To be sure, it has officially denied that it does. But the evidence for its torturing is so overwhelming that no American can be ignorant concerning it. It confronts us at least once a week, and frequently more often than that, on the evening news, and newspaper headlines. Yet this is a democracy, and hence it is supposed to be keeping its torturing a secret. Have journalists become more adept at ferreting out the government's secrets? Actually the evidence suggests that the press, like our Congress, courts and just about every other institution in American life, become far more timid about challenging our government since 9/11. And reporters usually don't last long in their profession if they leak things the government does not want leaked. Some revelations seem almost to have been deliberately planted. Take for instance the meetings that took place between Dick Cheney and then-DCIA Porter Goss with John McCain over his Detainee Treatment Act which has been described as "banning torture" but was in fact designed to faciltate torture. Those meetings could have been held secretly, and yet the press was told about them. Why? Has it occurred to Rejali that our government may now be making a transition from democracy to totalitarianism? That the policies which have caused so much misery abroad, in places like Vietnam and Rejali's own Iran, have, to use Douglas Valentine's words, "come home to roost"?
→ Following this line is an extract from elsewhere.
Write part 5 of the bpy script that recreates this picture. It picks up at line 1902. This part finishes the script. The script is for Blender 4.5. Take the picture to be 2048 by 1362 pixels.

In fact, the revelations which have caused Rejali's career to boom are part of an organized campaign of terror. In stark contrast to earlier times, when, folowing Rejali's rule, our government kept quiet about its torturing, it now wants us to know about it. Why? Because it knows that although it can sell the lie of a worldwide terrorist conspiracy which is threatening our lives to the majority of Americans, there will always be a significant minority who will see through this lie. Those who cannot be won over through deceit must be brought into line through terror. And make no mistake about it, our government, which has become every bit as ruthless and vicious as the Shah's, has every intention of carrying out the implied threat that we are so often confronted with. It expects us to cower in terror at the thought. What it has not counted upon is that some of us still possess enough of what our Founders would have called "Republican virtue"-- that is to say, a fierce love of liberty-- to be outraged at what is happening, and that rage can overcome their fear. Indeed, it must. For if we fall for the comforting half-truths offered by Rejali, and envision the torturers as stupid or, to use a word often employed by Amnesty International, "men who feel impotent", they will certainly win. They do not feel impotent, because they are not-- they are vastly powerful but their power rests upon deceit. Only in refusing to buy their lies and speaking the truth can we defeat them. And in this regard, Rejali's contribution is a bit more modest than his reputation would suggest.